Il finale è enorme, stratificato. Ed ha inizio su un tempo funereo di marcia che, battuto dai piedi dei danzatori, si trascina sul tappeto sonoro d’un verso mostruoso ed indistinto. I manti che hanno accompagnato la performance, vengono poi disposti dai danzatori a formare un largo altare.
Su tale altare, una figura in nero dalla maschera d’acciaio, segnerà di rosso i volti dei 4 ballerini. È la foga ultima del sangue che, dapprima statica e inespressiva, dilaga nella febbricitante improvvisazione del rituale post-moderno e caotico d’un rave party, incalzato da una martellante e ipnotica tecno-house music. Nuovo cuore pulsante di tale momento, una minimale console orchestrata dalla stessa figura dal volto d’acciaio.
I 4 danzatori infine si ricongiungono, in un quadrato stretto, come risucchiati dallo stesso limbo d’odio. Sui loro volti, si disegnano espressioni grottesche e satireggianti di stizza, di avversione, di dolore.
Una lode doverosa e assoluta, largamente elargita in applausi e “bravo” dall’intero pubblico della cavea, va rivolta ai 4 magnifici e versatili danzatori che hanno preso parte alle Coefore Rock n’Roll.
Enzo Cosimi si conferma artista e coreografo dalla genialità e l’ispirazione ricche e complesse.
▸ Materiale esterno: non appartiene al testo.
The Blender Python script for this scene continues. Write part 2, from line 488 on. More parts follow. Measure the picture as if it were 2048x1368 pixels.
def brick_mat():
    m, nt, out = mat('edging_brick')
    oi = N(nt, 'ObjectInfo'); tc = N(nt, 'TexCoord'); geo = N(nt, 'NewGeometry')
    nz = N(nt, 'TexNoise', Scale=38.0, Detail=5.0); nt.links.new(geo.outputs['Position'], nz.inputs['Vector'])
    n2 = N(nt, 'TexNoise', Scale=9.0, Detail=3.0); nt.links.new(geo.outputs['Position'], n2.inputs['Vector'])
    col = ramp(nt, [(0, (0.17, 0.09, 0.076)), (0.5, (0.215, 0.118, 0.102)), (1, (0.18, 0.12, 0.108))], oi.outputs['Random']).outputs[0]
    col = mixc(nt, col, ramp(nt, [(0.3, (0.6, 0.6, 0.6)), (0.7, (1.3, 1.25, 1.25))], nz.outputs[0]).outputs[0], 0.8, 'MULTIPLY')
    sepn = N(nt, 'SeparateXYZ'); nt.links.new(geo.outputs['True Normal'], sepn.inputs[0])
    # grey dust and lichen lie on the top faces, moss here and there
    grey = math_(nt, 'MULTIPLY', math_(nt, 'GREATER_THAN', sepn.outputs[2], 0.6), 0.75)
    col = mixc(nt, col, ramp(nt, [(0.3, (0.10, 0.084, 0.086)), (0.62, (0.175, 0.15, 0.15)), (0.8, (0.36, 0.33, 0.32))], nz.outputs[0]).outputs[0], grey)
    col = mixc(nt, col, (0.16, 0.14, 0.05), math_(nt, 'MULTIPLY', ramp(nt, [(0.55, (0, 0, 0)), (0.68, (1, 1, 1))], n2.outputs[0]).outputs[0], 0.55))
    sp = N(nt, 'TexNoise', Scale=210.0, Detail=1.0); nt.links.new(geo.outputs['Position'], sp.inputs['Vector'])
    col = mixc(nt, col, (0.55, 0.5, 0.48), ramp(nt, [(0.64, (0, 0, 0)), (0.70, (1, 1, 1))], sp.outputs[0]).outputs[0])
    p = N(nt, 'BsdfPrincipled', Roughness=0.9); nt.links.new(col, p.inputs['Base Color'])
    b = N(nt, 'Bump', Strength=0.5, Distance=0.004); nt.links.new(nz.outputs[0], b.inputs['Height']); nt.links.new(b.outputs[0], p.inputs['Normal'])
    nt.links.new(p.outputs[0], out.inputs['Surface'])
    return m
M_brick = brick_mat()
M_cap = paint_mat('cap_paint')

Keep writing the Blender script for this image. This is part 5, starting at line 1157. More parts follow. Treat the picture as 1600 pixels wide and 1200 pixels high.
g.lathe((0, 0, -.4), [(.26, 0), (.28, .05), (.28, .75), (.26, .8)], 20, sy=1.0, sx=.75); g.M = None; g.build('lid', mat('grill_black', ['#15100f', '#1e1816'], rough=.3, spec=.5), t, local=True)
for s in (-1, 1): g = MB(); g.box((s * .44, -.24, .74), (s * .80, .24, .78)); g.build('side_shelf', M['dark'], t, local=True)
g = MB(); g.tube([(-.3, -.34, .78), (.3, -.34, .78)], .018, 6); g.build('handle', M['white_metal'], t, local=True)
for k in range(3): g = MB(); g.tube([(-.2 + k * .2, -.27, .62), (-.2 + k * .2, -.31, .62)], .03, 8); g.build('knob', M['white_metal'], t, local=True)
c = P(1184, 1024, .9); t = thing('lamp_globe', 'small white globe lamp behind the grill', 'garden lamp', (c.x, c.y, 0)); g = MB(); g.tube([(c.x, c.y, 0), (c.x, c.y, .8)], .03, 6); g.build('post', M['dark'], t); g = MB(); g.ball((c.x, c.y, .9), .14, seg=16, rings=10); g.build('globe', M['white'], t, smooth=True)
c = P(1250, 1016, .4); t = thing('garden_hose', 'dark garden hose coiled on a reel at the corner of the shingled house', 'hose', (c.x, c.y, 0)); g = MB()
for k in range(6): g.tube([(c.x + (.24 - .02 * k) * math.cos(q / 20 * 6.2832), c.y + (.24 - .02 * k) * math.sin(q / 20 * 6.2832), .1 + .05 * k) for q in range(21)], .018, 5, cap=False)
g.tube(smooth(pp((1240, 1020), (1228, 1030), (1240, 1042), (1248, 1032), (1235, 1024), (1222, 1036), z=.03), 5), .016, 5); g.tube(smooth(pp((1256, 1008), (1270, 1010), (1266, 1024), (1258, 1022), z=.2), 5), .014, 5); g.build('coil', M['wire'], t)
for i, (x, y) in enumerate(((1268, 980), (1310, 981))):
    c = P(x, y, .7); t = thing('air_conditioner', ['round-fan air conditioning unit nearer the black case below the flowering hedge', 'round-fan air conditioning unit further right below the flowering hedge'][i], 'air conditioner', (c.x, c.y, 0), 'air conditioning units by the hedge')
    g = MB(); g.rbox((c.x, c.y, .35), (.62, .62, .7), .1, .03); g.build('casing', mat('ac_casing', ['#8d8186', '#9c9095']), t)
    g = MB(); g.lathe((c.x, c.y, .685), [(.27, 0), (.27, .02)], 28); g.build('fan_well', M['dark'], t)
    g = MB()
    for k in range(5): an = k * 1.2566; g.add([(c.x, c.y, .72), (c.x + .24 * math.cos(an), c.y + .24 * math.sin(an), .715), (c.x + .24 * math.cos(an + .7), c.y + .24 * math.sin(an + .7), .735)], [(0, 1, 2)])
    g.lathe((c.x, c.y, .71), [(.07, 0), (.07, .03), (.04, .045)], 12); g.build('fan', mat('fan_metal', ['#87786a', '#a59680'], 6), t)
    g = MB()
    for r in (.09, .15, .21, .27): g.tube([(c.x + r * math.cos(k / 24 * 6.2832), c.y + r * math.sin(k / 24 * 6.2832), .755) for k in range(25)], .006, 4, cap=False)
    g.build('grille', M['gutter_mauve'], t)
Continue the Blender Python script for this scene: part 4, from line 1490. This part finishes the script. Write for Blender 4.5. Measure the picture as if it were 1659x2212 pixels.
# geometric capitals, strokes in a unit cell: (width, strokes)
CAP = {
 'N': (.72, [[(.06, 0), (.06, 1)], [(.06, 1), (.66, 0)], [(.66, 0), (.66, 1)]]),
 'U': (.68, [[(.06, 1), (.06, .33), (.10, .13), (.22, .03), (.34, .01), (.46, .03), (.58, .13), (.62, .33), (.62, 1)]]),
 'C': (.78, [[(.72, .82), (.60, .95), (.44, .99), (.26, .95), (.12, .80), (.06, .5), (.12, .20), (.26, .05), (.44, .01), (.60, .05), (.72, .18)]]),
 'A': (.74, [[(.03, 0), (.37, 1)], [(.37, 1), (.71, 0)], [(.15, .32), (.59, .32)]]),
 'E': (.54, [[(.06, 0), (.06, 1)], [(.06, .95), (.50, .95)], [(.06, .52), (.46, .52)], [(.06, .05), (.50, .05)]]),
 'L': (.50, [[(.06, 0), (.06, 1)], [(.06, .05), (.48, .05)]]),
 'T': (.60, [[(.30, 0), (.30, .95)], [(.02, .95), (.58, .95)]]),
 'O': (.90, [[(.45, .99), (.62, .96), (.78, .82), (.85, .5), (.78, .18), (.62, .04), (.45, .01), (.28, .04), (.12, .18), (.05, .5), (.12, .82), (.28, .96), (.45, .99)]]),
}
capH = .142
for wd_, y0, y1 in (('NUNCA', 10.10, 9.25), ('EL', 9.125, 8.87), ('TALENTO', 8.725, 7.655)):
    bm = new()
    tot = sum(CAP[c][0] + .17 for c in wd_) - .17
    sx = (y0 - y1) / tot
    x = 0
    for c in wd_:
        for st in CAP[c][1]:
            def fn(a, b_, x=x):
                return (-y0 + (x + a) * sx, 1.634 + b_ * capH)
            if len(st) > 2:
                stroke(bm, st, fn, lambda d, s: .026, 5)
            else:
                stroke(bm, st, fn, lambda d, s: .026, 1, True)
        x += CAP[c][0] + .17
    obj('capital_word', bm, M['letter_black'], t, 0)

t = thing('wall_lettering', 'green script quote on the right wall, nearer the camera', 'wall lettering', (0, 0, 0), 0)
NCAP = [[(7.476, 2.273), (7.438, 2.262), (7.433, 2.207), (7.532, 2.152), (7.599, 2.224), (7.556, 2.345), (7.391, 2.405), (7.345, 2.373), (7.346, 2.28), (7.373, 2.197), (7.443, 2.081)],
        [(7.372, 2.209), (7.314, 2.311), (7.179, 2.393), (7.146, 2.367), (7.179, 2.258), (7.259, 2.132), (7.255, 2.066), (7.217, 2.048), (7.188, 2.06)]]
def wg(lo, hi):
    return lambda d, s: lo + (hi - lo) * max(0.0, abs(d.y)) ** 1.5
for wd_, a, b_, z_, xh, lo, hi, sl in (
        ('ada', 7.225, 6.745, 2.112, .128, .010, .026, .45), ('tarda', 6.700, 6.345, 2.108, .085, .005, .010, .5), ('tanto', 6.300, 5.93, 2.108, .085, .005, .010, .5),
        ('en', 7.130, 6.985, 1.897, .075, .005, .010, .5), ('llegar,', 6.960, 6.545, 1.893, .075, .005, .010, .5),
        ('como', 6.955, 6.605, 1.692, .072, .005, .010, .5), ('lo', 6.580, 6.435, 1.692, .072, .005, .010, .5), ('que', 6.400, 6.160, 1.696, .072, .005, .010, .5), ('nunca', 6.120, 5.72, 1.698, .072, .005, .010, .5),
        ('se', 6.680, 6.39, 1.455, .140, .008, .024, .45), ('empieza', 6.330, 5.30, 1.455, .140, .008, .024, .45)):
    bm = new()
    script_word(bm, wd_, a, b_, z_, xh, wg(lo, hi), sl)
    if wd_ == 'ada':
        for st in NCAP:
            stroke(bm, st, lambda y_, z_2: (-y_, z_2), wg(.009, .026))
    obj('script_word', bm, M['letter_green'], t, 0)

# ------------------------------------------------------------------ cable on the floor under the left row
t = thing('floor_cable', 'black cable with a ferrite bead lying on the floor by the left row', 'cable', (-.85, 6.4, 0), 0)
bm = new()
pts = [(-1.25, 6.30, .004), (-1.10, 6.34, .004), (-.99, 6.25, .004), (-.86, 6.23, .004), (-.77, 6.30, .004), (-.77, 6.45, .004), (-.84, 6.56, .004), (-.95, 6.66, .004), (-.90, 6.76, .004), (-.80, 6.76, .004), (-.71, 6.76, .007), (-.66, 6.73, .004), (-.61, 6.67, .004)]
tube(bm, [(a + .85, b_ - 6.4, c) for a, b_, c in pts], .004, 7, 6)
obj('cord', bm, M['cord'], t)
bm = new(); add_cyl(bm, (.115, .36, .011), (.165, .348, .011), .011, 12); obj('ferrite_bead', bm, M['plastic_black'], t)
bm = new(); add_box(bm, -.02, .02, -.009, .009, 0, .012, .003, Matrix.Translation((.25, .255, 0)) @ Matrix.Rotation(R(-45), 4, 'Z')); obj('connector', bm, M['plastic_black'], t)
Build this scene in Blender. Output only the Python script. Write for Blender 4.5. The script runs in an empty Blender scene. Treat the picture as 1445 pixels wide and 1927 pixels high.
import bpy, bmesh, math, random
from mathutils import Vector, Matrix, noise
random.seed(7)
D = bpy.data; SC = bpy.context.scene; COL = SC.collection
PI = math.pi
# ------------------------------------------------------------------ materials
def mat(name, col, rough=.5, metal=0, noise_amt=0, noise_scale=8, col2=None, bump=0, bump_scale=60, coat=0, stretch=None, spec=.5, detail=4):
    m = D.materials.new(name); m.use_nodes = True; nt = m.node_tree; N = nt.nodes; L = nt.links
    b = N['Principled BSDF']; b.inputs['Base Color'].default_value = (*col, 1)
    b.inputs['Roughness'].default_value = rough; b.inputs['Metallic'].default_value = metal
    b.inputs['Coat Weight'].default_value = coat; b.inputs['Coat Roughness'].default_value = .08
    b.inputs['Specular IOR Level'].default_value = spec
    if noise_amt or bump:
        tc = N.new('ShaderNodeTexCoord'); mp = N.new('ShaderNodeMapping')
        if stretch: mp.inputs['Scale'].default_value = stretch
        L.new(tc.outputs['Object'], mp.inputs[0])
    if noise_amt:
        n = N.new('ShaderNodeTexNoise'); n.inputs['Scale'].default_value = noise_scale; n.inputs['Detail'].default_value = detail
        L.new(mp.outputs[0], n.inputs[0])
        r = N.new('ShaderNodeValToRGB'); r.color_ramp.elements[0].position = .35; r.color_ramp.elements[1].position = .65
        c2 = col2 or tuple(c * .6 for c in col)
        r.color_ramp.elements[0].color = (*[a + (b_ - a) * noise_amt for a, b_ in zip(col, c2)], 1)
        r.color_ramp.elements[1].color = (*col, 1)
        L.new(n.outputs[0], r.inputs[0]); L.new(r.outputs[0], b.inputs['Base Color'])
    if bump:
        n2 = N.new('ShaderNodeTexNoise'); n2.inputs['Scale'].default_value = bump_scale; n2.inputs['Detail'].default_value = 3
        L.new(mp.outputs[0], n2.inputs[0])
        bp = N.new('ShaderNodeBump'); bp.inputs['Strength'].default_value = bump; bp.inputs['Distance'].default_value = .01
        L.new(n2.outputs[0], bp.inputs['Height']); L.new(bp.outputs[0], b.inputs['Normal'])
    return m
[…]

In questo spettacolo sfugge, finalmente, alla sua mai troppo celata passione per la violenza esibita. Sarà il rispetto per l’antica arte della tragedia che le violenze voleva che venissero solo narrate, mai mostrate in scena.
Riesce invece a restituire delle Coefore l’irreversibile, l’irrisolto, l’iroso, l’incomunicabile. Lo fa non solo con la danza ma con ogni altro mezzo a sua disposizione, come ad esempio i rassicuranti peluche che grandinano sulla scena, simbolo d’una vita familiare armoniosa mai realmente conosciuta.
Coefore Rock n’Roll è uno spettacolo pieno, che non annoia, perché sempre mutante e dunque portatore di visioni alternative, differenti da sguardo a sguardo, insolite e inaspettate. Va altrimenti annotato però che analizzare le mise en dance di Cosimi non sia mai troppo agevole. Tante volte egli resta abbarbicato al di là d’un suo pensiero, che per tanti (molti) può risultare, impervio, inespugnabile.